Last week in a hearing before the Senate Subcommittee on Antitrust, Competition Policy, and Consumer Rights, Assistant Attorney General (AAG) Makan Delrahim announced that the Department of Justice (DOJ) is pursuing criminal charges against competitors who allegedly engaged in a price-fixing scheme facilitated by the use of search algorithms. While he did not reveal further details about the case, AAG Delrahim announced that he expected the investigation to conclude soon.

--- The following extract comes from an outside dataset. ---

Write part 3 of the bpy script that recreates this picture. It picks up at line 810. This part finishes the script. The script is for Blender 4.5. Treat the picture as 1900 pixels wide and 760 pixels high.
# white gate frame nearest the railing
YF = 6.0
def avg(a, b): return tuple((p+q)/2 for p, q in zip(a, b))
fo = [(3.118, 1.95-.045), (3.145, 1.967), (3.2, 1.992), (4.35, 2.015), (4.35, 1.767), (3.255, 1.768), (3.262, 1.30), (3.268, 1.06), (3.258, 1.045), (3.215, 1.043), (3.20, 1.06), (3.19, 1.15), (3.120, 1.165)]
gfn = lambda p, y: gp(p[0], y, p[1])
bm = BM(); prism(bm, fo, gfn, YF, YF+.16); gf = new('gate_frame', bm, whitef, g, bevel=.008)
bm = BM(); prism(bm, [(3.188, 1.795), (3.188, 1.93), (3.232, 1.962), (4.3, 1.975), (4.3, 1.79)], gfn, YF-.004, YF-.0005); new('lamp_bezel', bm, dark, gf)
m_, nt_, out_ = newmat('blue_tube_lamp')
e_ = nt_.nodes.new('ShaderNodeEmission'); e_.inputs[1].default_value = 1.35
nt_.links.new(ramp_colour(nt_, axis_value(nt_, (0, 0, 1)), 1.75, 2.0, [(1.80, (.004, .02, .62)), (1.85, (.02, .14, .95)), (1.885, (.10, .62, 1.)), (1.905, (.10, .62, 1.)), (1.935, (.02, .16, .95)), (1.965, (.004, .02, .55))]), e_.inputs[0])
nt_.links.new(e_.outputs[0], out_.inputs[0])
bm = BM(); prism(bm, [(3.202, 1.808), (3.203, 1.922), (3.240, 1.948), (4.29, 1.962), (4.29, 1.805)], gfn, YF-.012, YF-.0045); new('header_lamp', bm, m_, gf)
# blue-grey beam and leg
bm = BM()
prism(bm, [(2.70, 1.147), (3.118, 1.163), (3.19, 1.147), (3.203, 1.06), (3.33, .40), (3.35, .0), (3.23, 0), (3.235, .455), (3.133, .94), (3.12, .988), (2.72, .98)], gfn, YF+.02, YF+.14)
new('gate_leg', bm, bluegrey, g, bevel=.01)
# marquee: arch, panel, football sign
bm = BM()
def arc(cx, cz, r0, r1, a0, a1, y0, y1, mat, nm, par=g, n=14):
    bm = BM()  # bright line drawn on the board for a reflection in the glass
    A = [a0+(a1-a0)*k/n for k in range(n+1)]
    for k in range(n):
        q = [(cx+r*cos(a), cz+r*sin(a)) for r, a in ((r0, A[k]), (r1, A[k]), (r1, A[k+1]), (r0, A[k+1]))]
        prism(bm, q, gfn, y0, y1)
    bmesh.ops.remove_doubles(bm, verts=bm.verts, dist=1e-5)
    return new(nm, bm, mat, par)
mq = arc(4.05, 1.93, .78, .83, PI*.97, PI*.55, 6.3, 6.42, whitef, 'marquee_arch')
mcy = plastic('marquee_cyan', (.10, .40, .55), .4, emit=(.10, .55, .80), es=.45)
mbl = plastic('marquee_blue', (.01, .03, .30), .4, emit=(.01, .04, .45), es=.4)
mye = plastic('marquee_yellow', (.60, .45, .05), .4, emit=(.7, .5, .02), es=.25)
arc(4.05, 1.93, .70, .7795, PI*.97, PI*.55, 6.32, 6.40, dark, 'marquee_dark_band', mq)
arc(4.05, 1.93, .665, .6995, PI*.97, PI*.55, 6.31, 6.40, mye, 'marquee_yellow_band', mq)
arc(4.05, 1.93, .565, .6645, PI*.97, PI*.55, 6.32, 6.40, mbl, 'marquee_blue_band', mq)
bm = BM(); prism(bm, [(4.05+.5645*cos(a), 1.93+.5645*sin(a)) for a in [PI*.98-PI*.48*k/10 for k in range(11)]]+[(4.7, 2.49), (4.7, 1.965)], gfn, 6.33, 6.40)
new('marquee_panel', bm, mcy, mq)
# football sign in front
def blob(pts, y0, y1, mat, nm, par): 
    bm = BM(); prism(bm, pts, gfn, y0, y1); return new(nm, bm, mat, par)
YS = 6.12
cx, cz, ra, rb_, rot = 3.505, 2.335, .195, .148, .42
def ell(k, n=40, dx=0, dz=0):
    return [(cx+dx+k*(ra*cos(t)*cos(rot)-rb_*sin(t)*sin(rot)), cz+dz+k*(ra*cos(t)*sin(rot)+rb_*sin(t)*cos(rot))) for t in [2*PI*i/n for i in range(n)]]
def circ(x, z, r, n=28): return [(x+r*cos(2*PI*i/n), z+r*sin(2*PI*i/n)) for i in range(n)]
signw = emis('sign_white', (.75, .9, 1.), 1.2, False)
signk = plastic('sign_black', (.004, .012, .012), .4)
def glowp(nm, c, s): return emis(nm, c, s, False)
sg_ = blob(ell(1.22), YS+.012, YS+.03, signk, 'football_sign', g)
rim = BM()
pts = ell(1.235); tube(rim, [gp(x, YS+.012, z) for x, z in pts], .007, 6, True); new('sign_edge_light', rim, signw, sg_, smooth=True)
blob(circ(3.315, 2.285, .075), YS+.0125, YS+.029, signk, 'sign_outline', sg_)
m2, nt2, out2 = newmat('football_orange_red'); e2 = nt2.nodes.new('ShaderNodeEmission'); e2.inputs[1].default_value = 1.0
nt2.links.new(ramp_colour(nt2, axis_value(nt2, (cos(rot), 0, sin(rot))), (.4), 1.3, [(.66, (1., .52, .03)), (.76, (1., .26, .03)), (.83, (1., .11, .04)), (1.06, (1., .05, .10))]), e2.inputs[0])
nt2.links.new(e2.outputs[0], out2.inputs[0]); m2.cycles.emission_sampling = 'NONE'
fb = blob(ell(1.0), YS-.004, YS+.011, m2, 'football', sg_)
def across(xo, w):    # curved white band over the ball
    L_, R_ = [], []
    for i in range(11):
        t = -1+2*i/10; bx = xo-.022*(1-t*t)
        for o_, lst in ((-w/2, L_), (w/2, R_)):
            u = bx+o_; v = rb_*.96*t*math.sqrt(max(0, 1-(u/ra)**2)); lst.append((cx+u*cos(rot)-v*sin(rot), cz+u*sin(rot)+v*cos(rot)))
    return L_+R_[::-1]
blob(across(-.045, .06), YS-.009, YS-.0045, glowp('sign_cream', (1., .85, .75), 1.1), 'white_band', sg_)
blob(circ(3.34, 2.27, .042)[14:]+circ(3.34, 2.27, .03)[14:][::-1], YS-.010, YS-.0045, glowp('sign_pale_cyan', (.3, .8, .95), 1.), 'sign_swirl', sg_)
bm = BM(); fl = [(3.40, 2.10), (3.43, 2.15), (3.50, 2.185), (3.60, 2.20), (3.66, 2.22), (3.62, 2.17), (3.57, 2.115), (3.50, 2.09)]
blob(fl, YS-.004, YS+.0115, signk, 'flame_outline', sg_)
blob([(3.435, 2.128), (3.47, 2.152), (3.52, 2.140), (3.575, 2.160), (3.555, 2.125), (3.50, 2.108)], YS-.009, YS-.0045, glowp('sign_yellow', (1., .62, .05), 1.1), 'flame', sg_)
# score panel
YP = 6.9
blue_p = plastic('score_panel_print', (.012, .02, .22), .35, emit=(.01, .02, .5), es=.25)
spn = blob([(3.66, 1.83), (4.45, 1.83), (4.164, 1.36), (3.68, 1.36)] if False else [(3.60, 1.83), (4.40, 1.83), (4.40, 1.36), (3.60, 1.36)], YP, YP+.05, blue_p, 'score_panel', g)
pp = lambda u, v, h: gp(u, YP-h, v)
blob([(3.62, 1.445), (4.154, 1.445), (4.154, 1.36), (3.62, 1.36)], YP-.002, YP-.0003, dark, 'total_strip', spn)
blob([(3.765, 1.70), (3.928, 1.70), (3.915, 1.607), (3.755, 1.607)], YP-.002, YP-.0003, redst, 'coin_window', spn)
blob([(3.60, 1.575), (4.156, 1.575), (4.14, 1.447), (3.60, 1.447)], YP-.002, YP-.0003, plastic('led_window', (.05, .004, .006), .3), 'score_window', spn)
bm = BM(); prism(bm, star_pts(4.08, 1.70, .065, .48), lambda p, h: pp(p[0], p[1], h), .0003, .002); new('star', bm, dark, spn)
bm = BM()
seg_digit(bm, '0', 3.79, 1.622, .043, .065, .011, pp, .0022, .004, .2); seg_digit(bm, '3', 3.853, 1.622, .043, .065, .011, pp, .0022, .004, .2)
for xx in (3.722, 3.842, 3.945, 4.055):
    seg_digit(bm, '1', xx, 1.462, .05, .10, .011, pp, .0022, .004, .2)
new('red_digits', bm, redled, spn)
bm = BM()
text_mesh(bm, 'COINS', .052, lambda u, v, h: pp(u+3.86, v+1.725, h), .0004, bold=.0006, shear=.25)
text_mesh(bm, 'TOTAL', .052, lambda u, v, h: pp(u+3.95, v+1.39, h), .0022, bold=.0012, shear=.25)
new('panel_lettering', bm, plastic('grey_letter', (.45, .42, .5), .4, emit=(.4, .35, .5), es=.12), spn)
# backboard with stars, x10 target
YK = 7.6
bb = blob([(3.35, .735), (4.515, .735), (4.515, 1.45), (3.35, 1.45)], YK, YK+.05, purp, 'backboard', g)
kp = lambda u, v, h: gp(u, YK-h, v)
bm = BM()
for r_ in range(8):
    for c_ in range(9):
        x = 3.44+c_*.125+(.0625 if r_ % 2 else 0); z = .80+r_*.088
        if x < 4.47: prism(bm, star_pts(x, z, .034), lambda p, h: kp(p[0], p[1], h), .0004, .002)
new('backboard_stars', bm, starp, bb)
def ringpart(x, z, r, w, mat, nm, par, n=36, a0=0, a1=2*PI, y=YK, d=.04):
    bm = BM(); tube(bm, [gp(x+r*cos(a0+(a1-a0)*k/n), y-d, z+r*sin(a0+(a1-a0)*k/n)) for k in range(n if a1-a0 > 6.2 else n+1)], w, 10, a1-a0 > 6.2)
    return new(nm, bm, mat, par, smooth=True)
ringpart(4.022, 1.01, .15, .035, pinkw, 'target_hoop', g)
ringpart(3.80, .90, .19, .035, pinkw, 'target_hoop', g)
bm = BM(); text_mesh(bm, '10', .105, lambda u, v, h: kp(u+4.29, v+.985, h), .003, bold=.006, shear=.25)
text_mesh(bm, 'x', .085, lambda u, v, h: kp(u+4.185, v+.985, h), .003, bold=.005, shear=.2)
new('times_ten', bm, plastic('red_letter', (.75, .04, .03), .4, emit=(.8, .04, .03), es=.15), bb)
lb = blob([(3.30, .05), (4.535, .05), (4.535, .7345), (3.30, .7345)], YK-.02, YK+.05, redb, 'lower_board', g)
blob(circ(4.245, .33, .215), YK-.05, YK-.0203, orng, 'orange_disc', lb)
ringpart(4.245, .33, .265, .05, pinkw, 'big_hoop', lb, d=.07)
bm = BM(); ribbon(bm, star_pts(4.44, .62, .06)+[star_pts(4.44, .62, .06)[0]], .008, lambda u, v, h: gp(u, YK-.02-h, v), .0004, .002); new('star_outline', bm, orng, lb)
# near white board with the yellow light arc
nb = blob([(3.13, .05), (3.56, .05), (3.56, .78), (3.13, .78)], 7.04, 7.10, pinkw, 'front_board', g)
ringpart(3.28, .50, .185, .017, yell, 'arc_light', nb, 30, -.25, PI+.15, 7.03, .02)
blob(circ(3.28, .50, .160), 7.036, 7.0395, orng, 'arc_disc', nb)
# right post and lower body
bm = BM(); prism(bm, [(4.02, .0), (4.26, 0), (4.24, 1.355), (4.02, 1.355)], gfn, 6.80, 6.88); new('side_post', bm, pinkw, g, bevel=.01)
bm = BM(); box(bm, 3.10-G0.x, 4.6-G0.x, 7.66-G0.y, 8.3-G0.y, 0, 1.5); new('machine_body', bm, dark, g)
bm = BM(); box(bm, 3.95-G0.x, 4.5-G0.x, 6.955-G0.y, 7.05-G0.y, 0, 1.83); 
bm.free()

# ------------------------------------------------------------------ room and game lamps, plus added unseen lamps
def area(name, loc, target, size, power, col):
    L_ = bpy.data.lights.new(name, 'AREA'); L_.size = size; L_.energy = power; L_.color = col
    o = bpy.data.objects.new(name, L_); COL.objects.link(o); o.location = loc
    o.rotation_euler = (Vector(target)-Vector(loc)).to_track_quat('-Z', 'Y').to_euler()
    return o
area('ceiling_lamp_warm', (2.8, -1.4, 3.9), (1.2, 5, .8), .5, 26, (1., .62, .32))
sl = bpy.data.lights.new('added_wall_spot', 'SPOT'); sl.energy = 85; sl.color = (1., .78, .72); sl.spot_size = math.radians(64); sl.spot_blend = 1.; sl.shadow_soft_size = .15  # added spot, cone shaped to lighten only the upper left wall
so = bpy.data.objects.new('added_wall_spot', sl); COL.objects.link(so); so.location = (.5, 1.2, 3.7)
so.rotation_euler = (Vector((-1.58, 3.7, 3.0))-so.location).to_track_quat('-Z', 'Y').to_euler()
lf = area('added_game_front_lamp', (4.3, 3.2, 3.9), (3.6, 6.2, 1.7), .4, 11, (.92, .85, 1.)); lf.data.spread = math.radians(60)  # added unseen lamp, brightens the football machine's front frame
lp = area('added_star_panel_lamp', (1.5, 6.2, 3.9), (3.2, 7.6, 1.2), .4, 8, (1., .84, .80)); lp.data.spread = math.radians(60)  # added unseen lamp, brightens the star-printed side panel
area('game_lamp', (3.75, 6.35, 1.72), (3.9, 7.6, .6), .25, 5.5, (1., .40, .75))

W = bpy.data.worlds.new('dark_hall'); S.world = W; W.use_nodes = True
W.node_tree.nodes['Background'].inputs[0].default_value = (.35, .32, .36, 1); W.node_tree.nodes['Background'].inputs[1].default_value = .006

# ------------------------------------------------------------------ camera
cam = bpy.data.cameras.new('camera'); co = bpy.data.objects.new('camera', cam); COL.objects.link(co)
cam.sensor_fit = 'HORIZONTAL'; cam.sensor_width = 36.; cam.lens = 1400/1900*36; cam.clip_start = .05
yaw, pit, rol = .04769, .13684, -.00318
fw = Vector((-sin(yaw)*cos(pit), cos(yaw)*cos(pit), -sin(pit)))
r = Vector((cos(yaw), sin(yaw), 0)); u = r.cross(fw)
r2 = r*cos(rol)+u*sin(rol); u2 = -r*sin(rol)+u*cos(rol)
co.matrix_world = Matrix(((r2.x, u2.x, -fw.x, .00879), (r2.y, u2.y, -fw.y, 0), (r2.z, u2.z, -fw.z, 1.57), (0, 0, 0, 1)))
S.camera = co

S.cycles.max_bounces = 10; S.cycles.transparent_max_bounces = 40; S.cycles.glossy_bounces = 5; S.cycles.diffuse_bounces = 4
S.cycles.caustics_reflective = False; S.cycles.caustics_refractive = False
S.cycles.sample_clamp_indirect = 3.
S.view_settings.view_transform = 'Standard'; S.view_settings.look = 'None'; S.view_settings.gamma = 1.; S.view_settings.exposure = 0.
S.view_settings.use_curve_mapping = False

Algorithms are a series of instructions, frequently iterative, that when followed may solve a problem, and they are commonly written into software to process vast amounts of data and quickly arrive at a solution. Algorithms are frequently used in pricing, where a company may create a process that incorporates data on costs, competitors' prices, and other significant factors to determine pricing. Algorithms are largely used in a procompetitive manner, for example, by enabling a competitor to efficiently process huge quantities of data to aid in reacting to a competitor's prices in real time.

Nevertheless, antitrust enforcement against companies employing algorithms is a new, but growing, phenomenon. In 2015, in U.S. v. David Topkins, a seller of posters, prints, and framed art pleaded guilty to criminal antitrust charges brought by the DOJ for entering into an agreement with other third-party sellers to fix prices on certain posters. To implement the conspiracy, Topkins designed an algorithm that the parties adopted to set prices at a certain level and monitor the prices of the parties to the agreement. Because of the ease at which the parties kept the agreement, the DOJ stated that the conspiracy was "self-executing" after implementation of the algorithms.

Indeed, algorithms can amplify the effectiveness of an illicit agreement. In 2017, the DOJ and Federal Trade Commission (FTC) warned that algorithms can be highly effective in facilitating illegal agreements because the "speed and ease of algorithmic pricing...likely reduce[s] the benefit that a firm would otherwise enjoy from...defecting from collusive pricing [i.e., from cheating on an illegal agreement]." The antitrust enforcers are clearly monitoring the use of algorithms in illegal agreements, and their willingness to pursue criminal charges shows that the DOJ considers this conduct to be particularly pernicious.

The DOJ and FTC have also warned that algorithms may be used to facilitate an illegal hub-and-spoke conspiracy; for example, competing firms could agree with a single firm "to use a particular pricing algorithm and...do so with the common understanding that all of the other competitors would use the identical algorithm."

Foreign jurisdictions have also taken an active role in monitoring the use of algorithms in potentially anticompetitive conduct. For example, the UK's Competition and Markets Authority (CMA) coordinated with the DOJ in the online poster sales price-fixing scheme described above and further found two companies involved liable for violating the country's competition law. German competition authorities have launched investigations into dynamic pricing in various e-commerce markets, implicating the use of algorithms. Last December, Andreas Mundt, the president of Germany's Bundeskartellamt (Federal Cartel Office), chided companies for trying to "hide behind algorithms" in response to an investigation into pricing in the passenger airline industry. Going one step further, Margrethe Vestager, the European Commissioner for Competition, has said that businesses have the responsibility to "ensure antitrust compliance by design" of their algorithms, even if a company "may not always know exactly how an automated system will use its algorithms to [m]ake decisions."

Key takeaways: Companies can face significant antitrust liability in employing algorithms in price-fixing or other illegal agreements. Merely because an algorithm is a set of rules applied by a machine for pricing, marketing, advertising, or other purposes does not insulate the company from antitrust scrutiny for the design or the implementation of the algorithm. After all, using an algorithm requires a decisional human component: from choosing or writing the algorithm (and thus determining the data inputs, process, and acceptable range of solutions sought) to implementing the algorithm (and implicating the question as to whether any agreement was reached with a competitor regarding the decision to institute the algorithm). And this human decision making is still subject to the strictures of the antitrust laws.

This article is presented for informational purposes only and is not intended to constitute legal advice.